_TASK DETAILS_:
Quote, verbatim, all material below, without pictures.

Start INPUT RECORDS

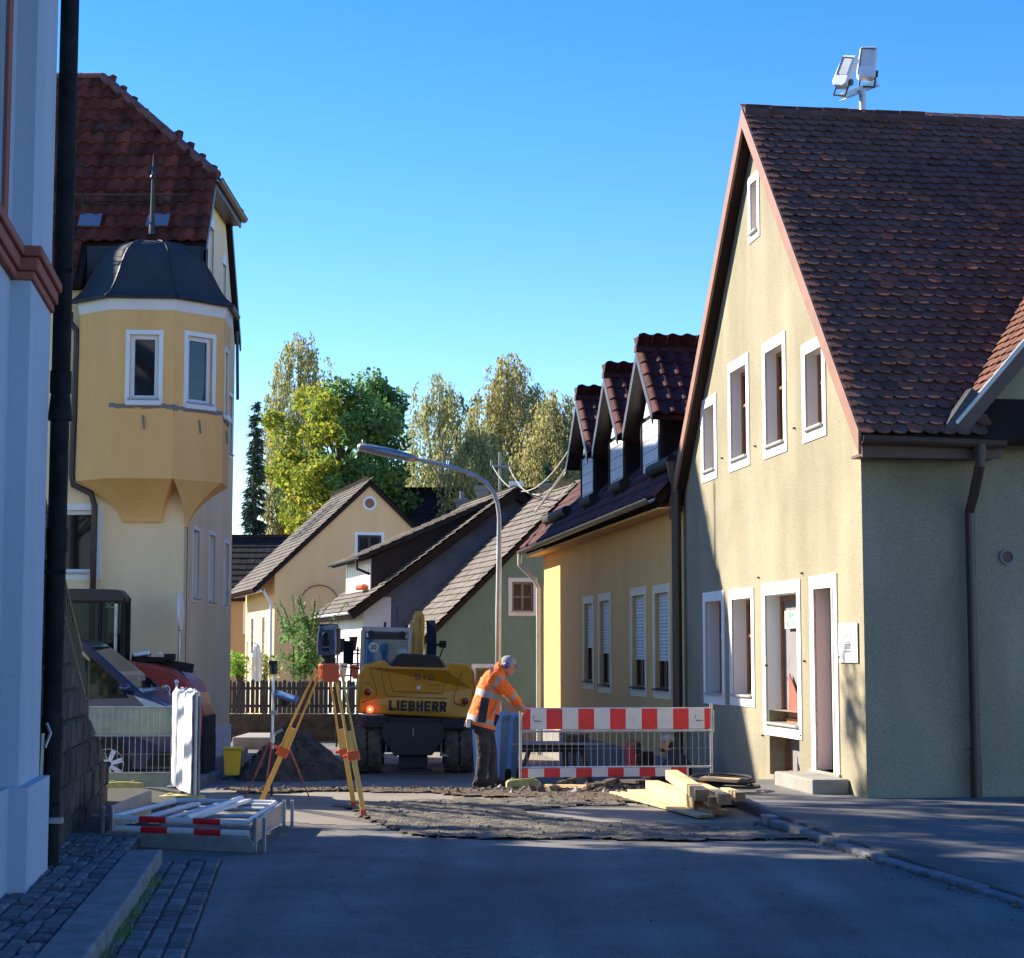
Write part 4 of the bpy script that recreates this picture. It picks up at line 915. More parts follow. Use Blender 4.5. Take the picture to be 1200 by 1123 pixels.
# ================================================================ houses further down the street
def far_house(name, label, apx, apy, Y, dx, rpx, rpy, epx, epy, L, wallm, tilem, zb=-.9, ov=.25, tile=(.3,.36), holes=(), right=True, th=.12, wr=None, eo=None):
    A = P(apx, apy, Y); A.z = 0; d = V((dx, 1, 0)).normalized(); x = V((d.y, -d.x, 0))
    root = thing(name, V((A.x, A.y, zb)), label, 'house'); T = Fr(A, x, (0,0,1), -d)
    Ov = A-d*ov; ra, rz_ = W(rpx, rpy, Ov, x); ea, ez_ = W(epx, epy, Ov, x); k = (rz_-ez_)/(ra-ea)
    Wd = 2*ra; ze = rz_-k*ra-.14
    H = [hole(A, x, *q) for q in holes]
    mb = MB(); wall(mb, T, 0, Wd, zb, rz_, [(*h, .12) for h in H], [(-k, 1, ze), (k, 1, ze+k*Wd)])
    wall(mb, Fr(A, d, (0,0,1), -x), 0, L, zb, ze); wall(mb, Fr(A+x*Wd, d, (0,0,1), x), 0, L, zb, ze); wall(mb, Fr(A+d*L, x, (0,0,1), d), 0, Wd, zb, rz_, (), [(-k, 1, ze), (k, 1, ze+k*Wd)])
    mb.build('wall', wallm, root, norm=False)
    RF = lambda u, w_, dz=0: T(u, rz_-k*abs(u-ra)+dz, w_)
    mb = MB(); e2 = 2*ra-ea
    mb.slab([RF(ea, ov, -.03), RF(ea, -L-ov, -.03), RF(ra, -L-ov, -.03), RF(ra, ov, -.03)], th); mb.slab([RF(e2, ov, -.03), RF(ra, ov, -.03), RF(ra, -L-ov, -.03), RF(e2, -L-ov, -.03)], th)
    mb.build('roof', M['under'], root)
    sl_ = math.hypot(ra-ea, rz_-ez_); mb = MB()
    tiles(mb, RF(ea, ov), d, x*(ra-ea)+V((0,0,rz_-ez_)), L+2*ov, sl_, tile[0], tile[1], 'flat', seed=int(apx), lift=.035)
    tiles(mb, RF(e2, ov), d, -x*(ra-ea)+V((0,0,rz_-ez_)), L+2*ov, sl_, tile[0], tile[1], 'flat', seed=int(apy), lift=.035)
    mb.build('roof_tiles', tilem, root, norm=False)
    return root, T, RF, dict(ra=ra, rz=rz_, ea=ea, ez=ez_, k=k, W=Wd, ze=ze, L=L, H=H, d=d, x=x, A=A)
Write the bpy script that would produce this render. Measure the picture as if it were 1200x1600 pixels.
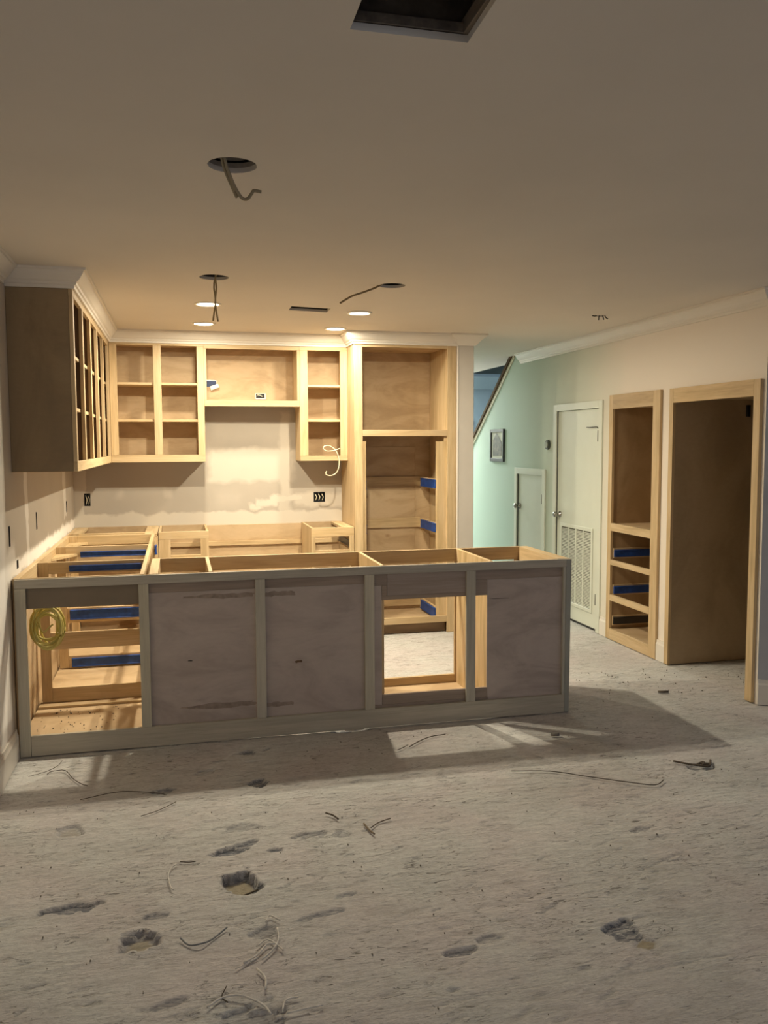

End INPUT RECORDS

_WORKED ANSWER_:
Write part 4 of the bpy script that recreates this picture. It picks up at line 915. More parts follow. Use Blender 4.5. Take the picture to be 1200 by 1123 pixels.
# ================================================================ houses further down the street
def far_house(name, label, apx, apy, Y, dx, rpx, rpy, epx, epy, L, wallm, tilem, zb=-.9, ov=.25, tile=(.3,.36), holes=(), right=True, th=.12, wr=None, eo=None):
    A = P(apx, apy, Y); A.z = 0; d = V((dx, 1, 0)).normalized(); x = V((d.y, -d.x, 0))
    root = thing(name, V((A.x, A.y, zb)), label, 'house'); T = Fr(A, x, (0,0,1), -d)
    Ov = A-d*ov; ra, rz_ = W(rpx, rpy, Ov, x); ea, ez_ = W(epx, epy, Ov, x); k = (rz_-ez_)/(ra-ea)
    Wd = 2*ra; ze = rz_-k*ra-.14
    H = [hole(A, x, *q) for q in holes]
    mb = MB(); wall(mb, T, 0, Wd, zb, rz_, [(*h, .12) for h in H], [(-k, 1, ze), (k, 1, ze+k*Wd)])
    wall(mb, Fr(A, d, (0,0,1), -x), 0, L, zb, ze); wall(mb, Fr(A+x*Wd, d, (0,0,1), x), 0, L, zb, ze); wall(mb, Fr(A+d*L, x, (0,0,1), d), 0, Wd, zb, rz_, (), [(-k, 1, ze), (k, 1, ze+k*Wd)])
    mb.build('wall', wallm, root, norm=False)
    RF = lambda u, w_, dz=0: T(u, rz_-k*abs(u-ra)+dz, w_)
    mb = MB(); e2 = 2*ra-ea
    mb.slab([RF(ea, ov, -.03), RF(ea, -L-ov, -.03), RF(ra, -L-ov, -.03), RF(ra, ov, -.03)], th); mb.slab([RF(e2, ov, -.03), RF(ra, ov, -.03), RF(ra, -L-ov, -.03), RF(e2, -L-ov, -.03)], th)
    mb.build('roof', M['under'], root)
    sl_ = math.hypot(ra-ea, rz_-ez_); mb = MB()
    tiles(mb, RF(ea, ov), d, x*(ra-ea)+V((0,0,rz_-ez_)), L+2*ov, sl_, tile[0], tile[1], 'flat', seed=int(apx), lift=.035)
    tiles(mb, RF(e2, ov), d, -x*(ra-ea)+V((0,0,rz_-ez_)), L+2*ov, sl_, tile[0], tile[1], 'flat', seed=int(apy), lift=.035)
    mb.build('roof_tiles', tilem, root, norm=False)
    return root, T, RF, dict(ra=ra, rz=rz_, ea=ea, ez=ez_, k=k, W=Wd, ze=ze, L=L, H=H, d=d, x=x, A=A)
Write the bpy script that would produce this render. Measure the picture as if it were 1200x1600 pixels.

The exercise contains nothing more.